In The East, Sarah Moss (Brit Marling) is a brilliant operative for an elite private intelligence firm whose top objective is to ruthlessly protect the interests of their A-list corporate clientele. She is assigned to go undercover to infiltrate an anarchist collective known as “The East,” who have executed covert attacks on major corporations.

While living amongst them in an effort to get closer to their members, Sarah finds herself unexpectedly torn between two worlds as she starts to fall in love with the group's charismatic leader Benji (Alexander Skarsgard from “True Blood”). She finds that her life and her priorities have irrevocably changed.

Campus Circle sat down to talk to writer/director Zal Batmanglij, Marling and Skarsgard about bringing The East to the big screen.

Campus Circle: Tell us about the process of creating this story together after spending time living with anarchist collective. How did you decide this was the tale you wanted to share?

Brit Marling: A lot comes from remembering to live your life, but sometimes we get so caught up in linear progression. Sometimes you can forget to live with a sense of a desire of adventure, to explore and put yourself out there in intense ways. Zal and I spent some time on the road travelling and lived with different anarchist collectives and different farms. We weren’t doing that as research or because we wanted ideas but because we were living our lives and trying to make sense of them…all of that later became really rich material for telling this story. Anytime I feel like it’s time to start writing again, it’s like it’s time to go and have a new experience – fall in love, get your heart broken. Take a one-way trip to some place with no bag, and see what happens. I think good stuff could come out of that.

Zal Batmanglij: We kind of passed the story back and forth between us…we spent a lot of time just telling each other the story, trying to make it feel real. When we have a script and get lucky to have someone like Alexander, we bring him into the process and so the story is always evolving. When it’s good, it never feels like it’s ours; it’s something we are sharing together.

CC: How did the story transform as filming progressed?

Alexander Skarsgard: That’s what’s so lovely about these guys: There’s no ego. They wrote the script; it was such a collaborative process. We were out there together. We’d get together every weekend and just sit and look at the upcoming scenes for the upcoming week and just play around with it. Say like, “Oh this is a great scene, how can we make it not better but different? What happens if we go this direction?” We just tried it a whole bunch of different ways. That’s what’s so lovely when you’re on set, and that doesn’t happen often. It’s not like this is the script, learn your lines, show up, hit your tape mark...it evolves. It’s a surprise, and we’d change and tweak things…we’d show up and have an idea of how I would play it, in which direction I would think the scene would go, and then it all changed. I know we all loved those moments…

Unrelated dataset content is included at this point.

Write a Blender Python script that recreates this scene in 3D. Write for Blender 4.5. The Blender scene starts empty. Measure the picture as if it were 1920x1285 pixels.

CC: So this picture was birthed trough a more collaborative process?

ZB: That’s why you make a movie, otherwise I’d be in animation or something pre-visualized. No matter how much you write it, how much you prepare, you figure out the shot. What’s cool is when all of the elements come together. When Ellen Page interacts molecularly with Alexander Skarsgard who interacts molecularly with Brit Marling, the quality of the sun at that time, what the camera is picking up, what lens we’re using, just the way the costumes are affecting the background – you can never anticipate that…

AS: …I’ve worked with directors…they’re not curious...they’re more like ‘Do this. This is how I want this.’ It can work, but it’s also more fun creatively as an actor when you work with someone who’d actually sit there behind the camera and be like ‘Oh man! This is really cool! Wait-wait! Go further, go further! Try what happens if you go this way.’

ZB: Directing is like hosting a dinner party, and so I’m the kind of person who likes to invite people to come help cook and come help clean up. And other people are very regimented, they want everyone to sit in the exact same place, and that’s fine too. I’ve had fun at parties like that.

The East opens in select theaters on Friday, May 31, 2013.